The bottom line is the Sharon Waxman and others think it is an "easy news decision to make" because of ratings... but when news is about popularity and not news judgment, there is no news, only a different set on monkeys doing reality TV (or print or internet) that pretends to be news.
I actually don't care much when people choose to be whores. It is a victimless crime... except when others are led to the same place. Just don't call yourself a journalist while you skull-f*** Michael Jackson's corpse every day in the hope of selling a few more ads for a few more dollars.
Posted by dpoland at July 6, 2009 12:40 PM
Comments
A bizarre coincidence: Just a couple hours ago, I was talking to a colleague with whom I worked at a TV station a few years back.

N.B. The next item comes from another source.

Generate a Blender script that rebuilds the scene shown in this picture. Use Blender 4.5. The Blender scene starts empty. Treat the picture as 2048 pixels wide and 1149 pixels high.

And we both agreed: If there had been similar Internet and cable-TV outlets in place back in 1977, the coverage of Elvis Presley's death would have freakin' dwarfed the MJ coverage.
Posted by: Joe Leydon
at July 6, 2009 01:05 PM
Don't know if I mentioned this before here, but:
In 1966, the death of Walt Disney merited one column on page three of the Dayton Daily News. The local TV stations mentioned it in passing on their 11:00 newscasts. That was it.
Posted by: Cadavra
at July 6, 2009 01:44 PM
Today's prominent death: Robert McNamara, the Secretary of Defense when the US went full tilt into Vietnam.
Posted by: Chucky in Jersey
at July 6, 2009 02:48 PM
Even before Anna Nicole Smith, it was the OJ Simpson saga that created the infrastructure that made 24 hour coverage of celebrity ephemera possible. The Simpson trial was the "Jaws" and "Star Wars" of straight news organizations chasing the profits of tabloid journalism, giving professional talking heads a vision of permanent punditry so long as somebody famous dies or somebody not famous kills a child or an attractive young female.
Posted by: Hallick
at July 6, 2009 05:42 PM
People keep saying "all these famous people keep dying".
Are they? Or do we just over-sensationalize and create more famous people.
Andy Warhol and John Waters are 2 of the most prophetic people of the 20th Century. Disposable fame and Trash culture. They saw it coming.